Coalition keeps families together

We have all heard the common saying, “A family that eats together, stays together.” Recently, we came across an article in The Huffington Post that put a new twist on this phrase for homeless families. The author touted, “A family that lives together, stays together.”

The main focus of the article involves the lengths that a homeless family may go through to avoid separation, since some shelters are not able to take intact families (mother, father and children) and keep them together. Some families “couch surf” among friends and relatives, some stay in motels, and others may cram their family of five into a car or an RV as a last resort.

For most people not facing homelessness, envisioning any of these situations is difficult; but for many homeless families, these are ways to avoid sleeping on the streets or separating.

As one can imagine, this piece really struck a chord with us at the Coalition. As the largest homeless shelter in Central Florida that serves intact families, we understand and agree with the importance of keeping families together. At the Coalition’s Center for Women and Families, we have 27 individual family rooms.
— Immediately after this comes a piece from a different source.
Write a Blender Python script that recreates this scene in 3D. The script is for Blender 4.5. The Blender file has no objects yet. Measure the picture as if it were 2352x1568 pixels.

These allow our intact homeless families, single mothers with sons over the age of 10, and single fathers with children a place to live together while working towards self-sufficiency.

Also contributing to the average of 115 families we serve on a daily basis are our community housing programs and Women’s Residential and Counseling Center (WRCC). The community housing programs, Scattered Site and Housing Now, enable families to transition as a unit towards independence. WRCC allows homeless single mothers, some of whom are victims of crime, to live in safe place with their children.